# Work to do:
In the records below, find the line that contains "Recreate this scene" and the line that contains "R = math.radians"; write out exactly those two lines and everything between them, without the pictures.

****

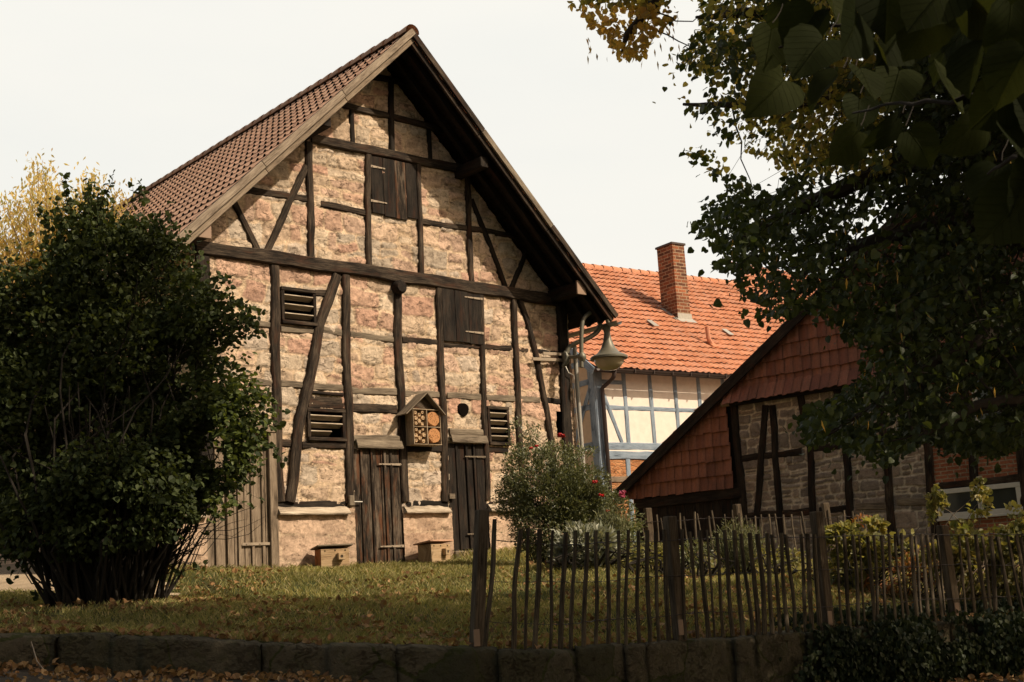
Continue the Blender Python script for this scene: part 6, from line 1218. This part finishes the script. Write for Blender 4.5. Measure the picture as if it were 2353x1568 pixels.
plant('yellow_shrub', 2200, 1400, 15.6, 'tall open shrub with yellow green leaves in front of the wide white window', 'shrub', [lobe(2160, 1185, 15.6, 26, 75), lobe(2215, 1250, 15.6, 60, 50), lobe(2250, 1150, 15.6, 28, 70), lobe(2180, 1290, 15.5, 60, 50), lobe(2300, 1240, 15.6, 50, 40), lobe(2250, 1320, 15.5, 80, 50), lobe(2330, 1200, 15.6, 24, 40)], 5200, (.045, .08), 'yell', 83, (HEART_V, HEART_F), stems=70, stem_r=(.008, .003), clip=.47, nsc=3.6, stemmat='doorgrey')
plant('yellow_shrub', 2350, 1400, 15.4, 'yellow green shrub at the right edge behind the fence', 'shrub', [lobe(2350, 1290, 15.4, 70, 70), lobe(2400, 1230, 15.4, 70, 60), lobe(2330, 1350, 15.3, 60, 40)], 3400, (.045, .08), 'yell', 84, (HEART_V, HEART_F), stems=50, stem_r=(.008, .003), clip=.45, nsc=3.6)
# ---- ivy hanging over the wall at the right
def ivy():
    r = np.random.default_rng(91); N = 24000; x = r.uniform(2.2, 7.2, N); yw = wally(x); dens = np.clip((x - 2.35) / .9, 0, 1) ** 1.4; k = r.random(N) < dens; x, yw = x[k], yw[k]; N = len(x)
    zt = np.interp(x, WX, [p[2] for p in WT]); zb = roadz(x, yw - .4); s_ = r.random(N); face = s_ < .72; t = r.random(N)
    bulge = .10 + .28 * np.clip((x - 2.8) / 2, 0, 1); P = np.zeros((N, 3)); P[:, 0] = x
    P[:, 1] = np.where(face, yw - .12 - bulge * np.sin(np.clip(t, 0, 1) * 2.6), yw + .1 + .7 * t); P[:, 2] = np.where(face, zt - (zt - zb) * t + .04, zt + .03 + .10 * np.sin(t * 3.1))
    P += r.normal(0, .035, P.shape); c = hash_noise(P, 4.5, 3); P = P[c > .33]; face = face[c > .33]
    tip = np.zeros((len(P), 3)); tip[:, 2] = -1.; tip[:, 1] = -.3
    V = np.array([(0, 0, 0), (-.5, .12, .05), (-.2, .42, .0), (0, 1, -.1), (.2, .42, .0), (.5, .12, .05)], float); Fc = np.array([(0, 4, 2, 1), (0, 5, 4, 2), (4, 3, 2, 2)])[:2]; Fc = np.array([(0, 5, 4, 4), (0, 4, 3, 2), (0, 2, 1, 1)])
    o = leaf_mesh('ivy', P, r.uniform(.035, .062, len(P)), M['ivy'], None, HEART_V * np.array([1.15, 1, 1.2]), HEART_F, tip=tip, droop=.6, up=0., rng=r); tag(o, 'dark glossy ivy covering the right end of the low stone wall', 'ivy', kind='stuff')
ivy()
# ---- grass
def barn_local(x, y): dx, dy = x - GB.o.x, y - GB.o.y; return dx * GB.D.x + dy * GB.D.y, -(dx * GB.N.x + dy * GB.N.y)
def grass():
    r = np.random.default_rng(5); N = 210000; x = r.uniform(-7.5, 8, N); t = r.random(N) ** 1.25 * 12.5; y = wally(x) + .12 + t
    u, v = barn_local(x, y); k = ~((v > -.03) & (u > -3.4) & (u < 4.6)) & ~path_keep(x, y) & (np.abs(x) < 1.4 + .47 * y); bare = hash_noise(np.stack([x, y, x * 0], -1), 1.4, 7) + .35 * hash_noise(np.stack([x, y, x * 0], -1), 4., 8)
    k &= (bare > .38) | (r.random(N) < .35); k &= (np.hypot(x - sb[0], (y - sb[1]) * 1.2) > .75); x, y = x[k], y[k]; z = lawnz(x, y) - .01; n = len(x)
    h = r.uniform(.025, .06, n) * (1 + .5 * hash_noise(np.stack([x, y, z * 0], -1), 2.2, 9)); u, v = barn_local(x, y); near = (np.abs(v) < .35) & (u > -3.5) & (u < 4.5); h = np.where(near, h * 1.7, h)
    a = r.random(n) * 6.28; w = r.uniform(.003, .006, n); lean = r.normal(0, .5, (n, 2)) * h[:, None]; c, s = np.cos(a) * w, np.sin(a) * w
    V = np.stack([np.stack([x - c, y - s, z], -1), np.stack([x + c, y + s, z], -1), np.stack([x + lean[:, 0] * .4 + c * .7, y + lean[:, 1] * .4 + s * .7, z + h * .6], -1), np.stack([x + lean[:, 0], y + lean[:, 1], z + h], -1)], 1).reshape(-1, 3)
    b = np.arange(n) * 4; o = npmesh('grass', V, np.stack([b, b + 1, b + 2, b + 3], -1), M['grass']); tag(o, 'short green and yellow grass covering the lawn', 'grass', kind='stuff')
grass()
def litter():
    r = np.random.default_rng(6); N = 9000; x = r.uniform(-6.5, 7.5, N); t = r.random(N) ** 1.6 * 6.5; y = wally(x) + .06 + t; c = hash_noise(np.stack([x, y, x * 0], -1), 1.1, 3); nearb = np.hypot(x - sb[0] - .8, y - sb[1] - .2) < 1.5
    k = (c + .35 * r.random(N) > .62) | nearb | ((t < .5) & (r.random(N) < .5)); x, y, t = x[k], y[k], t[k]; z = lawnz(x, y) + r.uniform(.005, .035, len(x)); P = np.stack([x, y, z], -1)
    N = 3600; x = r.uniform(-6.5, 8, N); dd_ = r.random(N) ** 1.4; y = wally(x) - .16 - dd_ * 1.5; k = (r.random(N) < np.clip(1.15 - dd_, .1, 1)) & ((x < -.8) | (x > 3.2) | (r.random(N) < .35)); x, y = x[k], y[k]; Q = np.stack([x, y, roadz(x, y) + r.uniform(.004, .05, len(x))], -1)
    P = np.concatenate([P, Q]); V = HEART_V * np.array([1.1, 1, 2.6]); o = leaf_mesh('fallen_leaves', P, r.uniform(.03, .072, len(P)), M['litter'], None, V, HEART_F, droop=0., up=2.2, rng=r, jit=1.); 
    tag(o, 'brown and golden fallen leaves scattered on lawn and roadside', 'fallen leaves', kind='stuff')
litter()
# a dry twig lying over the wall
mb = MB(); pts = [aty(72, 1475, 10.8), aty(85, 1520, 10.6), aty(105, 1545, 10.5), aty(130, 1560, 10.4)]; mb.tube(pts, [.004, .006, .006, .004], 6); tag(mb.build('dry_twig', M['doorgrey'], None, True), 'thin dry twig leaning against the low wall at the bottom left', 'twig')
# ---- far trees behind everything, seen from a step aside
# ================================================================== SKY, SUN, CAMERA
W = bpy.data.worlds.new('World'); S.world = W; W.use_nodes = True; t = W.node_tree; t.nodes.clear()
out = t.nodes.new('ShaderNodeOutputWorld'); bg = t.nodes.new('ShaderNodeBackground'); sky = t.nodes.new('ShaderNodeTexSky'); sky.sky_type = 'NISHITA'; sky.sun_disc = False
el = asin(SUN.z); az = atan2(SUN.x, SUN.y); sky.sun_elevation = el; sky.sun_rotation = az; sky.dust_density = 4.; sky.air_density = 1.3
tc = t.nodes.new('ShaderNodeTexCoord'); nz = t.nodes.new('ShaderNodeTexNoise'); nz.inputs['Scale'].default_value = 2.1; nz.inputs['Detail'].default_value = 6; nz.inputs['Roughness'].default_value = .5
mp = t.nodes.new('ShaderNodeMapping'); mp.inputs['Scale'].default_value = (1, 1, 3.); t.links.new(tc.outputs['Generated'], mp.inputs[0]); t.links.new(mp.outputs[0], nz.inputs['Vector'])
rp = t.nodes.new('ShaderNodeValToRGB'); rp.color_ramp.elements[0].position = .3; rp.color_ramp.elements[0].color = (8.7, 8.85, 8.75, 1); rp.color_ramp.elements[1].position = .75; rp.color_ramp.elements[1].color = (9.75, 9.55, 9.1, 1); t.links.new(nz.outputs['Fac'], rp.inputs[0])
sx = t.nodes.new('ShaderNodeSeparateXYZ'); t.links.new(tc.outputs['Generated'], sx.inputs[0])
# thin bright cloud veil in front (north), clearer and darker sky overhead and behind
mr = t.nodes.new('ShaderNodeMapRange'); mr.interpolation_type = 'SMOOTHSTEP'; mr.inputs['From Min'].default_value = .0; mr.inputs['From Max'].default_value = .72; t.links.new(sx.outputs[1], mr.inputs[0])
dk = t.nodes.new('ShaderNodeMix'); dk.data_type = 'RGBA'; dk.blend_type = 'MULTIPLY'; dk.inputs[0].default_value = 1.; dk.inputs[7].default_value = (1.15, .98, .78, 1); t.links.new(sky.outputs[0], dk.inputs[6])
mx = t.nodes.new('ShaderNodeMix'); mx.data_type = 'RGBA'; t.links.new(mr.outputs[0], mx.inputs[0]); t.links.new(dk.outputs[2], mx.inputs[6]); t.links.new(rp.outputs[0], mx.inputs[7])
gz = t.nodes.new('ShaderNodeValToRGB'); gz.color_ramp.elements[0].position = .05; gz.color_ramp.elements[0].color = (1.05, 1.02, .96, 1); gz.color_ramp.elements[1].position = .62; gz.color_ramp.elements[1].color = (.985, .985, .965, 1); t.links.new(sx.outputs[2], gz.inputs[0])
gm = t.nodes.new('ShaderNodeMix'); gm.data_type = 'RGBA'; gm.blend_type = 'MULTIPLY'; gm.inputs[0].default_value = 1.; t.links.new(mx.outputs[2], gm.inputs[6]); t.links.new(gz.outputs[0], gm.inputs[7])
t.links.new(gm.outputs[2], bg.inputs[0]); bg.inputs[1].default_value = .1; t.links.new(bg.outputs[0], out.inputs[0])
ld = bpy.data.lights.new('sun', 'SUN'); ld.energy = 5.; ld.angle = radians(.5); ld.color = (1., .85, .65); lo = bpy.data.objects.new('sun', ld); COL.objects.link(lo); lo.rotation_euler = SUN.to_track_quat('Z', 'Y').to_euler(); lo.location = (20, -5, 20)
cd_ = bpy.data.cameras.new('camera'); cam = bpy.data.objects.new('camera', cd_); COL.objects.link(cam); cd_.sensor_width = 36; cd_.lens = 36 * F / 2353; cd_.clip_end = 2000; cd_.clip_start = .05
cam.matrix_world = Matrix(((RT.x, UP.x, -FW.x, CAM.x), (RT.y, UP.y, -FW.y, CAM.y), (RT.z, UP.z, -FW.z, CAM.z), (0, 0, 0, 1)))
S.camera = cam; S.view_settings.view_transform = 'Standard'; S.view_settings.look = 'None'; S.view_settings.exposure = 0
cd_.dof.use_dof = True; cd_.dof.focus_distance = 19.5; cd_.dof.aperture_fstop = 18.
S.cycles.max_bounces = 6; S.cycles.diffuse_bounces = 3; S.cycles.transmission_bounces = 4
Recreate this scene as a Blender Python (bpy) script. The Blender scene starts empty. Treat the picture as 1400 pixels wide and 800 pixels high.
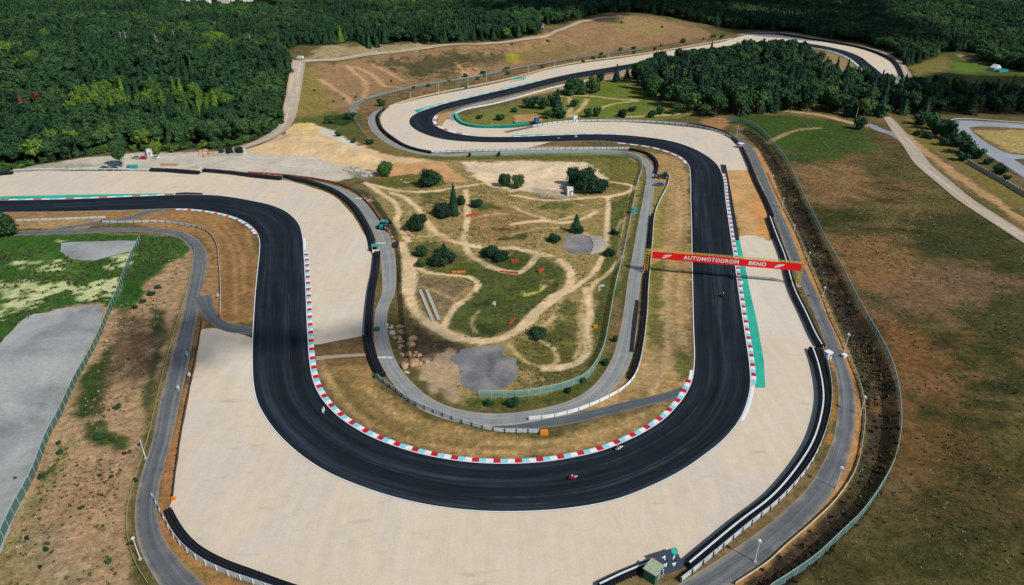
import bpy, math, random
import numpy as np
from mathutils import Vector, Matrix
from mathutils.geometry import tessellate_polygon

random.seed(7)
rng = np.random.default_rng(11)
S = bpy.context.scene
C = S.collection
R = math.radians

# ------------------------------------------------------------------ camera
CAMH = 96.0
PITCH = R(27.5)
FPX = 933.3                                   # focal length in photograph pixels (24 mm lens)
cd = bpy.data.cameras.new('camera')
cd.lens = 24.0; cd.sensor_width = 36.0; cd.clip_start = 1.0; cd.clip_end = 20000.0
cam = bpy.data.objects.new('camera', cd); C.objects.link(cam)
cam.location = (0, 0, CAMH); cam.rotation_euler = (math.pi/2 - PITCH, 0, 0)
S.camera = cam

# ------------------------------------------------------------------ sky, sun, exposure
SUN_EL = R(44.5)
SUN_AZ = math.atan2(0.76, -0.66)              # direction towards the sun, clockwise from +Y
w = bpy.data.worlds.new("World"); S.world = w; w.use_nodes = True
nt = w.node_tree; bg = nt.nodes['Background']
sky = nt.nodes.new('ShaderNodeTexSky'); sky.sky_type = 'NISHITA'; sky.sun_disc = False
sky.sun_elevation = SUN_EL; sky.sun_rotation = SUN_AZ; sky.altitude = 400
nt.links.new(sky.outputs[0], bg.inputs[0]); bg.inputs[1].default_value = 0.085
sl = bpy.data.lights.new('sun', 'SUN'); sl.energy = 3.6; sl.angle = R(0.5); sl.color = (1.0, 0.95, 0.87)
so = bpy.data.objects.new('sun', sl); C.objects.link(so)
sd = Vector((math.sin(SUN_AZ)*math.cos(SUN_EL), math.cos(SUN_AZ)*math.cos(SUN_EL), math.sin(SUN_EL)))
so.rotation_euler = sd.to_track_quat('Z', 'Y').to_euler(); so.location = (150, -100, 200)
S.view_settings.view_transform = 'Standard'; S.view_settings.look = 'None'
S.view_settings.exposure = 0.17; S.view_settings.gamma = 1.0
S.cycles.max_bounces = 5; S.cycles.transparent_max_bounces = 16; S.cycles.diffuse_bounces = 2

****

# Solution for this problem:
Recreate this scene as a Blender Python (bpy) script. The Blender scene starts empty. Treat the picture as 1400 pixels wide and 800 pixels high.
import bpy, math, random
import numpy as np
from mathutils import Vector, Matrix
from mathutils.geometry import tessellate_polygon

random.seed(7)
rng = np.random.default_rng(11)
S = bpy.context.scene
C = S.collection
R = math.radians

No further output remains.